# [PROBLEM DESCRIPTION]
Your task is to repeat all of the material exactly.

# [DATA EXCERPT]
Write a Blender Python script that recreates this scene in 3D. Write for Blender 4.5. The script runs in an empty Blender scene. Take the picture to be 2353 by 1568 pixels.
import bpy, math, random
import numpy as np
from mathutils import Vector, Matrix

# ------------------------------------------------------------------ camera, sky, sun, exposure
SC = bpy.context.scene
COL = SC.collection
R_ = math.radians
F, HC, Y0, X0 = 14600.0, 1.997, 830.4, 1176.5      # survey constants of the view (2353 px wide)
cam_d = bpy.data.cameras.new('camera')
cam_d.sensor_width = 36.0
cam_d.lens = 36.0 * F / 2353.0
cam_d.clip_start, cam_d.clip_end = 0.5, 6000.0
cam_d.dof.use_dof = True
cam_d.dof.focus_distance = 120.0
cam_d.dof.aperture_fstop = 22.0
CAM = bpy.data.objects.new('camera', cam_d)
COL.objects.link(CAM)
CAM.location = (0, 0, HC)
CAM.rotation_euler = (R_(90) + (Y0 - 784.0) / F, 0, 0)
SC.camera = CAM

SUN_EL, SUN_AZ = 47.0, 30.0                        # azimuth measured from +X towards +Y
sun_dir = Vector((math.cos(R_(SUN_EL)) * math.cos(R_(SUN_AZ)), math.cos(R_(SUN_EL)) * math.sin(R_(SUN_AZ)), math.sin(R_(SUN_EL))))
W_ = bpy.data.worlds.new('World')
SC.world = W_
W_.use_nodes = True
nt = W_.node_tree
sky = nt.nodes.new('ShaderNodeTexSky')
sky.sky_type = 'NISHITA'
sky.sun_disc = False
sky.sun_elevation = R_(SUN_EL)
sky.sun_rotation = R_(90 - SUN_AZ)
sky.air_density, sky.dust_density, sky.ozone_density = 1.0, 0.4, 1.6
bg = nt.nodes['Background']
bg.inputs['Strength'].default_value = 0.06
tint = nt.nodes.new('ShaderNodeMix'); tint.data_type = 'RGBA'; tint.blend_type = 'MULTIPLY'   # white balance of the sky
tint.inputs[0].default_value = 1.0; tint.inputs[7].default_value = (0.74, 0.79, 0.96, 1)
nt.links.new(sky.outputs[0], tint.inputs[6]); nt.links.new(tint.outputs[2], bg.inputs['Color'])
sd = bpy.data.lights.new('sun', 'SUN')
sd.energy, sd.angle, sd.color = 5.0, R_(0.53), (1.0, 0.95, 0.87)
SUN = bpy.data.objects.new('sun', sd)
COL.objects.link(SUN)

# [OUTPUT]
Write a Blender Python script that recreates this scene in 3D. Write for Blender 4.5. The script runs in an empty Blender scene. Take the picture to be 2353 by 1568 pixels.
import bpy, math, random
import numpy as np
from mathutils import Vector, Matrix

# ------------------------------------------------------------------ camera, sky, sun, exposure
SC = bpy.context.scene
COL = SC.collection
R_ = math.radians
F, HC, Y0, X0 = 14600.0, 1.997, 830.4, 1176.5      # survey constants of the view (2353 px wide)
cam_d = bpy.data.cameras.new('camera')
cam_d.sensor_width = 36.0
cam_d.lens = 36.0 * F / 2353.0
cam_d.clip_start, cam_d.clip_end = 0.5, 6000.0
cam_d.dof.use_dof = True
cam_d.dof.focus_distance = 120.0
cam_d.dof.aperture_fstop = 22.0
CAM = bpy.data.objects.new('camera', cam_d)
COL.objects.link(CAM)
CAM.location = (0, 0, HC)
CAM.rotation_euler = (R_(90) + (Y0 - 784.0) / F, 0, 0)
SC.camera = CAM

SUN_EL, SUN_AZ = 47.0, 30.0                        # azimuth measured from +X towards +Y
sun_dir = Vector((math.cos(R_(SUN_EL)) * math.cos(R_(SUN_AZ)), math.cos(R_(SUN_EL)) * math.sin(R_(SUN_AZ)), math.sin(R_(SUN_EL))))
W_ = bpy.data.worlds.new('World')
SC.world = W_
W_.use_nodes = True
nt = W_.node_tree
sky = nt.nodes.new('ShaderNodeTexSky')
sky.sky_type = 'NISHITA'
sky.sun_disc = False
sky.sun_elevation = R_(SUN_EL)
sky.sun_rotation = R_(90 - SUN_AZ)
sky.air_density, sky.dust_density, sky.ozone_density = 1.0, 0.4, 1.6
bg = nt.nodes['Background']
bg.inputs['Strength'].default_value = 0.06
tint = nt.nodes.new('ShaderNodeMix'); tint.data_type = 'RGBA'; tint.blend_type = 'MULTIPLY'   # white balance of the sky
tint.inputs[0].default_value = 1.0; tint.inputs[7].default_value = (0.74, 0.79, 0.96, 1)
nt.links.new(sky.outputs[0], tint.inputs[6]); nt.links.new(tint.outputs[2], bg.inputs['Color'])
sd = bpy.data.lights.new('sun', 'SUN')
sd.energy, sd.angle, sd.color = 5.0, R_(0.53), (1.0, 0.95, 0.87)
SUN = bpy.data.objects.new('sun', sd)
COL.objects.link(SUN)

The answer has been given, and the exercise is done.